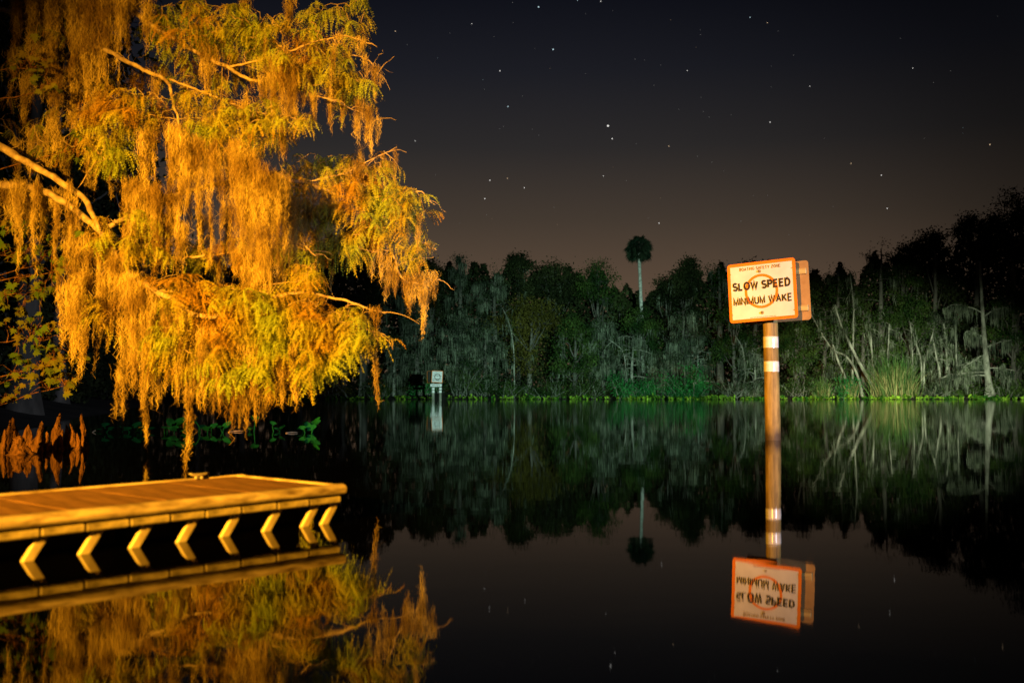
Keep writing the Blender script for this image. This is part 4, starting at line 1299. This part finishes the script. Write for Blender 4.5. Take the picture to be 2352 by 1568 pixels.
back = [
 (455, 100, 600, 75, 'oak', 'dark tree of the far bank glimpsed behind the lit cypress, leftmost'),
 (560, 102, 590, 70, 'oak', 'dark far tree hidden behind the middle of the lit cypress'),
 (650, 103, 575, 62, 'oak', 'dark far tree behind the right half of the lit cypress'),
 (745, 103, 560, 62, 'oak', 'dark rounded far tree showing between the cypress boughs'),
 (835, 104, 545, 60, 'oak', 'dark far tree behind the hanging moss tips of the right bough'),
 (920, 102, 575, 52, 'mossy', 'grey mossy far tree beneath the cypress bough tips'),
 (990, 103, 590, 46, 'oak', 'dark far tree behind the small sign on two posts'),
 (1058, 100, 535, 34, 'mossy', 'tall ragged mossy far tree, highest right beside the cypress tip'),
 (1135, 101, 562, 52, 'mossy', 'wide grey mossy far tree with pale fanning boughs'),
 (1192, 104, 578, 34, 'oak', 'narrow dark tree top left of the flat dark canopy'),
 (1278, 105, 593, 66, 'oak', 'broad black flat-topped far tree above the olive tree'),
 (1375, 103, 594, 52, 'green', 'round-topped far tree next left of the tall palm'),
 (1470, 98.6, 704, 44, 'green', 'dark tree hiding the foot of the tall palm'),
 (1425, 105, 640, 34, 'sparse', 'thin low tree in the skyline dip left of the palm trunk'),
 (1530, 104, 632, 44, 'oak', 'low dark tree just right of the palm trunk'),
 (1580, 102, 588, 38, 'oak', 'dark dome-topped tree draped with moss midway between palm and large sign'),
 (1655, 102, 556, 48, 'sparse', 'airy tree top rising left of the large sign'),
 (1735, 104, 592, 44, 'oak', 'dark far tree whose top peeks over the large sign'),
 (1840, 103, 600, 46, 'green', 'far tree whose top shows right of the second sign board'),
 (1925, 101, 558, 44, 'sparse', 'thin-crowned far tree right of the sign with sky showing through'),
 (2020, 100, 505, 44, 'sparse', 'tall pale-limbed airy tree standing above its neighbours on the right'),
 (2085, 103, 556, 38, 'green', 'shorter tree right of the tall pale-limbed one'),
 (2145, 103, 520, 50, 'oak', 'dark dome-topped tree in the right skyline'),
 (2240, 104, 484, 48, 'oak', 'dark tree stepping up toward the right edge'),
 (2335, 102, 436, 74, 'oak', 'biggest dark tree at the right edge of the picture'),
 (2440, 101, 450, 70, 'green', 'tree cut off by the right edge with green lit leaves')]
for i_, (px, Y, top, hw, st, lab) in enumerate(back):
    far_tree('far_tree', lab, px, Y, top + 6, hw, st, 100 + i_)
front = [
 (690, 97, 730, 60, 'green', 'low dark far tree right of the lowest cypress bough'),
 (790, 97.5, 700, 55, 'oak', 'dark low far tree under the right cypress boughs'),
 (905, 96.5, 770, 34, 'bare', 'forked bare white-limbed tree on the far bank left of the small sign'),
 (960, 98, 690, 48, 'mossy', 'mossy tree just left of the small sign'),
 (1050, 97, 715, 52, 'mossy', 'moss-curtained tree right behind the small sign'),
 (1115, 98, 700, 45, 'mossy', 'grey mossy tree right of the small sign'),
 (1215, 98.5, 678, 72, 'olive', 'rounded olive-brown tree at the middle of the far bank'),
 (1320, 98, 720, 52, 'green', 'dark green tree right of the olive tree'),
 (1385, 98, 690, 40, 'mossy', 'tree with one bright moss curtain left of the palm'),
 (1452, 97, 745, 46, 'bare', 'tangled pale-branched tree below the palm'),
 (1520, 97, 790, 40, 'mossy', 'short moss-hung tree below and right of the palm'),
 (1570, 98, 680, 50, 'mossy', 'upper mossy tree between palm and large sign'),
 (1605, 96.5, 770, 42, 'bare', 'moss-draped pale tree left of the large sign'),
 (1690, 98, 690, 46, 'green', 'green tree right behind the large sign board'),
 (1735, 97, 780, 40, 'bare', 'thin bare tree just left of the large sign post'),
 (1830, 97.5, 740, 44, 'green', 'dark green tree right of the large sign post'),
 (1890, 98.5, 680, 50, 'sparse', 'sparse tree right of the second sign board'),
 (1985, 98.5, 680, 55, 'sparse', 'leafy mossy tree above the leaning trunks'),
 (2090, 98.5, 670, 55, 'green', 'dark green tree behind the reed clump'),
 (2170, 99, 690, 50, 'mossy', 'brownish mossy tree above the slender pale trunks'),
 (2330, 98, 660, 55, 'green', 'green tree right of the swollen grey trunk'),
 (2400, 97, 760, 50, 'mossy', 'low mossy tree at the right frame edge')]
for i_, (px, Y, top, hw, st, lab) in enumerate(front):
    far_tree('far_tree', lab, px, Y, top, hw, st, 300 + i_)
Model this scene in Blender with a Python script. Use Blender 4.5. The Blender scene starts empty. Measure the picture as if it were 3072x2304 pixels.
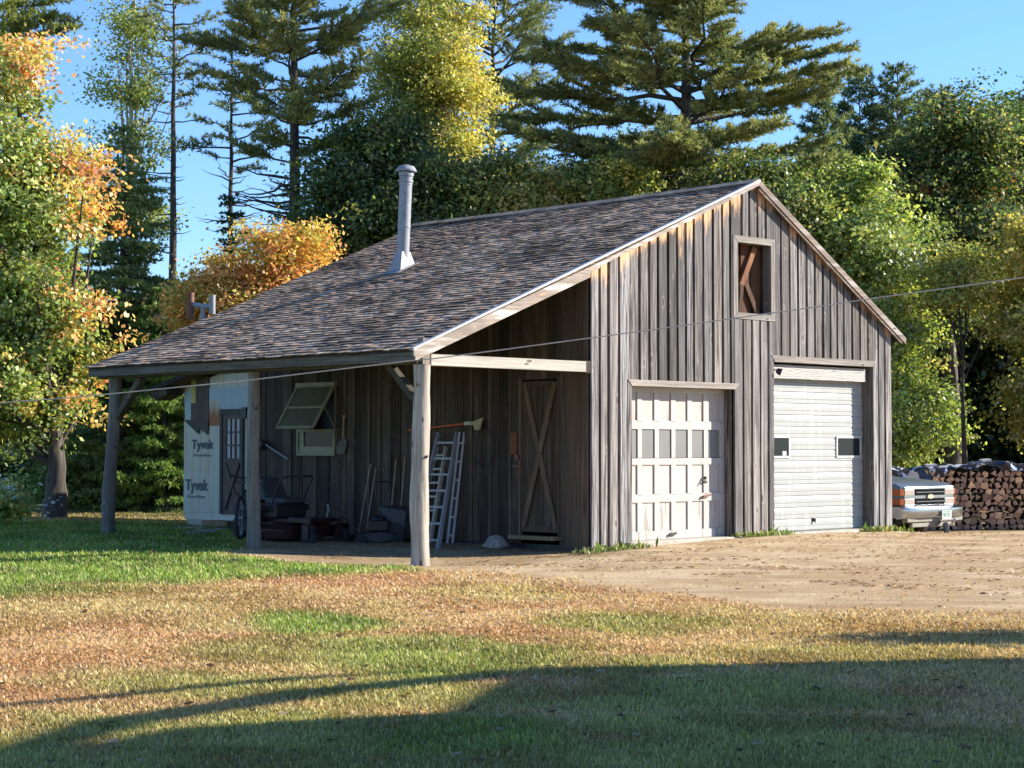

....

- Given task
Extract the full listing above verbatim; pictures are to be left out of the copy.

- Output for this exercise
Keep writing the Blender script for this image. This is part 4, starting at line 1299. This part finishes the script. Write for Blender 4.5. Take the picture to be 2352 by 1568 pixels.
back = [
 (455, 100, 600, 75, 'oak', 'dark tree of the far bank glimpsed behind the lit cypress, leftmost'),
 (560, 102, 590, 70, 'oak', 'dark far tree hidden behind the middle of the lit cypress'),
 (650, 103, 575, 62, 'oak', 'dark far tree behind the right half of the lit cypress'),
 (745, 103, 560, 62, 'oak', 'dark rounded far tree showing between the cypress boughs'),
 (835, 104, 545, 60, 'oak', 'dark far tree behind the hanging moss tips of the right bough'),
 (920, 102, 575, 52, 'mossy', 'grey mossy far tree beneath the cypress bough tips'),
 (990, 103, 590, 46, 'oak', 'dark far tree behind the small sign on two posts'),
 (1058, 100, 535, 34, 'mossy', 'tall ragged mossy far tree, highest right beside the cypress tip'),
 (1135, 101, 562, 52, 'mossy', 'wide grey mossy far tree with pale fanning boughs'),
 (1192, 104, 578, 34, 'oak', 'narrow dark tree top left of the flat dark canopy'),
 (1278, 105, 593, 66, 'oak', 'broad black flat-topped far tree above the olive tree'),
 (1375, 103, 594, 52, 'green', 'round-topped far tree next left of the tall palm'),
 (1470, 98.6, 704, 44, 'green', 'dark tree hiding the foot of the tall palm'),
 (1425, 105, 640, 34, 'sparse', 'thin low tree in the skyline dip left of the palm trunk'),
 (1530, 104, 632, 44, 'oak', 'low dark tree just right of the palm trunk'),
 (1580, 102, 588, 38, 'oak', 'dark dome-topped tree draped with moss midway between palm and large sign'),
 (1655, 102, 556, 48, 'sparse', 'airy tree top rising left of the large sign'),
 (1735, 104, 592, 44, 'oak', 'dark far tree whose top peeks over the large sign'),
 (1840, 103, 600, 46, 'green', 'far tree whose top shows right of the second sign board'),
 (1925, 101, 558, 44, 'sparse', 'thin-crowned far tree right of the sign with sky showing through'),
 (2020, 100, 505, 44, 'sparse', 'tall pale-limbed airy tree standing above its neighbours on the right'),
 (2085, 103, 556, 38, 'green', 'shorter tree right of the tall pale-limbed one'),
 (2145, 103, 520, 50, 'oak', 'dark dome-topped tree in the right skyline'),
 (2240, 104, 484, 48, 'oak', 'dark tree stepping up toward the right edge'),
 (2335, 102, 436, 74, 'oak', 'biggest dark tree at the right edge of the picture'),
 (2440, 101, 450, 70, 'green', 'tree cut off by the right edge with green lit leaves')]
for i_, (px, Y, top, hw, st, lab) in enumerate(back):
    far_tree('far_tree', lab, px, Y, top + 6, hw, st, 100 + i_)
front = [
 (690, 97, 730, 60, 'green', 'low dark far tree right of the lowest cypress bough'),
 (790, 97.5, 700, 55, 'oak', 'dark low far tree under the right cypress boughs'),
 (905, 96.5, 770, 34, 'bare', 'forked bare white-limbed tree on the far bank left of the small sign'),
 (960, 98, 690, 48, 'mossy', 'mossy tree just left of the small sign'),
 (1050, 97, 715, 52, 'mossy', 'moss-curtained tree right behind the small sign'),
 (1115, 98, 700, 45, 'mossy', 'grey mossy tree right of the small sign'),
 (1215, 98.5, 678, 72, 'olive', 'rounded olive-brown tree at the middle of the far bank'),
 (1320, 98, 720, 52, 'green', 'dark green tree right of the olive tree'),
 (1385, 98, 690, 40, 'mossy', 'tree with one bright moss curtain left of the palm'),
 (1452, 97, 745, 46, 'bare', 'tangled pale-branched tree below the palm'),
 (1520, 97, 790, 40, 'mossy', 'short moss-hung tree below and right of the palm'),
 (1570, 98, 680, 50, 'mossy', 'upper mossy tree between palm and large sign'),
 (1605, 96.5, 770, 42, 'bare', 'moss-draped pale tree left of the large sign'),
 (1690, 98, 690, 46, 'green', 'green tree right behind the large sign board'),
 (1735, 97, 780, 40, 'bare', 'thin bare tree just left of the large sign post'),
 (1830, 97.5, 740, 44, 'green', 'dark green tree right of the large sign post'),
 (1890, 98.5, 680, 50, 'sparse', 'sparse tree right of the second sign board'),
 (1985, 98.5, 680, 55, 'sparse', 'leafy mossy tree above the leaning trunks'),
 (2090, 98.5, 670, 55, 'green', 'dark green tree behind the reed clump'),
 (2170, 99, 690, 50, 'mossy', 'brownish mossy tree above the slender pale trunks'),
 (2330, 98, 660, 55, 'green', 'green tree right of the swollen grey trunk'),
 (2400, 97, 760, 50, 'mossy', 'low mossy tree at the right frame edge')]
for i_, (px, Y, top, hw, st, lab) in enumerate(front):
    far_tree('far_tree', lab, px, Y, top, hw, st, 300 + i_)
Model this scene in Blender with a Python script. Use Blender 4.5. The Blender scene starts empty. Measure the picture as if it were 3072x2304 pixels.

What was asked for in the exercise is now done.